▸ **Request**
Tally the lines of the listing that contain the string "this". Give the number and nothing else.

++++

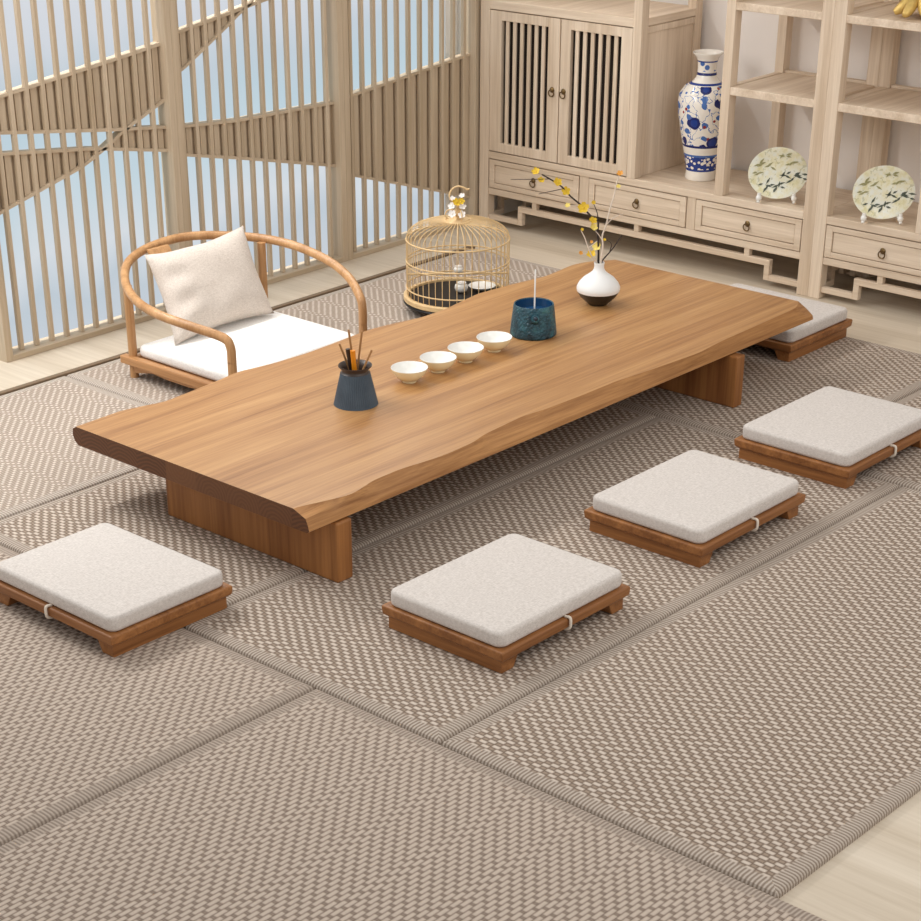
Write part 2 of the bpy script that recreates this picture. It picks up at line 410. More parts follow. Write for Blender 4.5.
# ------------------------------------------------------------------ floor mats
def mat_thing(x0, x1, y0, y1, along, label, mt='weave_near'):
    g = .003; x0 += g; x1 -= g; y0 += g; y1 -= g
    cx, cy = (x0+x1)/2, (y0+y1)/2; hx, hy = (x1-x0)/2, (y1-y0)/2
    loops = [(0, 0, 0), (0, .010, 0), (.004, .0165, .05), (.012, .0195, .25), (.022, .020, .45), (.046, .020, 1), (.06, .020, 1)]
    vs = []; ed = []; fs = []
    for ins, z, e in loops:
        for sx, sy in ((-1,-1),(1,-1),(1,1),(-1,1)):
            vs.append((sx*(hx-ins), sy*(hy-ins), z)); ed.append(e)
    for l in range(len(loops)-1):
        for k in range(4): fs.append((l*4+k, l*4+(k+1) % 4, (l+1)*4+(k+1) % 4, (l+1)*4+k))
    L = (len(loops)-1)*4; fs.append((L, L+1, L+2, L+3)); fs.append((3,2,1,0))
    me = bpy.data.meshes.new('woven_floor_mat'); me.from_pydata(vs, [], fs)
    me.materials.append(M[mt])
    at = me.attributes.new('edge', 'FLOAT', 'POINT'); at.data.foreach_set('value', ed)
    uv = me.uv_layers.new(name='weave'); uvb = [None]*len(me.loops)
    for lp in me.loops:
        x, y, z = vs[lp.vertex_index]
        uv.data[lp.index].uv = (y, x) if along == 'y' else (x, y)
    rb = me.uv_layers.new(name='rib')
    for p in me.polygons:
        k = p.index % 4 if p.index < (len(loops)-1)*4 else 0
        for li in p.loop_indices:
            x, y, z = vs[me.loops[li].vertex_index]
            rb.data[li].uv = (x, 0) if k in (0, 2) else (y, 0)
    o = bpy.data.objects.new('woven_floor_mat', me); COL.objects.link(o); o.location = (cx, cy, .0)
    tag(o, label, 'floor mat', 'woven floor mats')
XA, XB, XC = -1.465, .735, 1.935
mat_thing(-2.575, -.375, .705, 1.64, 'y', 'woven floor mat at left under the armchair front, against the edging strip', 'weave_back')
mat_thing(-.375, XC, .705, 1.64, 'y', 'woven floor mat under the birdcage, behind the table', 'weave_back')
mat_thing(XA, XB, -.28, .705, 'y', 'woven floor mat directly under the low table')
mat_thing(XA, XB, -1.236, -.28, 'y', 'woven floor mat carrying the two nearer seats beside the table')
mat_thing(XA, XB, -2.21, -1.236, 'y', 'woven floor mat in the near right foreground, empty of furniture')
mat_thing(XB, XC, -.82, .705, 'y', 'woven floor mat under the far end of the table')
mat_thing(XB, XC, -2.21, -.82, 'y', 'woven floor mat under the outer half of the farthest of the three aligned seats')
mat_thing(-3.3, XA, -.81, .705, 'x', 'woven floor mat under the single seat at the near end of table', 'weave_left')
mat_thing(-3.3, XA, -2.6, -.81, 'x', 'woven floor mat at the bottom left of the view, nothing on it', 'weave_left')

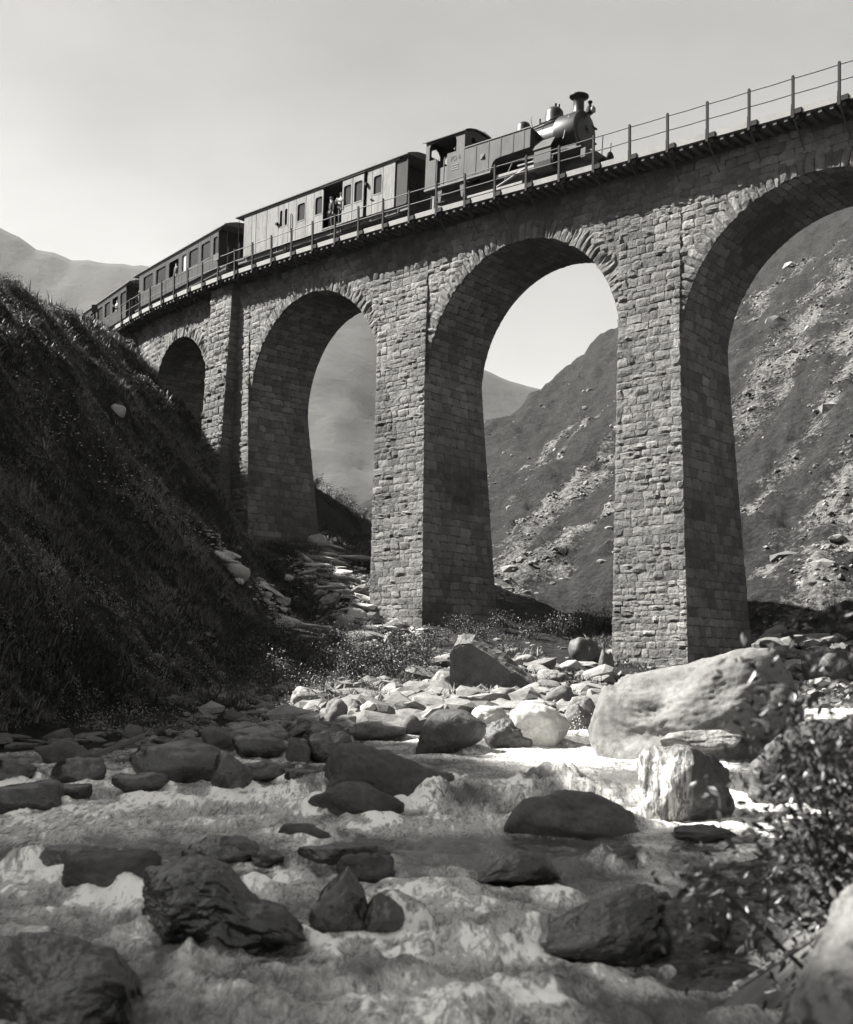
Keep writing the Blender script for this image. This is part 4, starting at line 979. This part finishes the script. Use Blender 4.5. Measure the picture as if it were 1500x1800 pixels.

++++

▸ **Finished answer**
2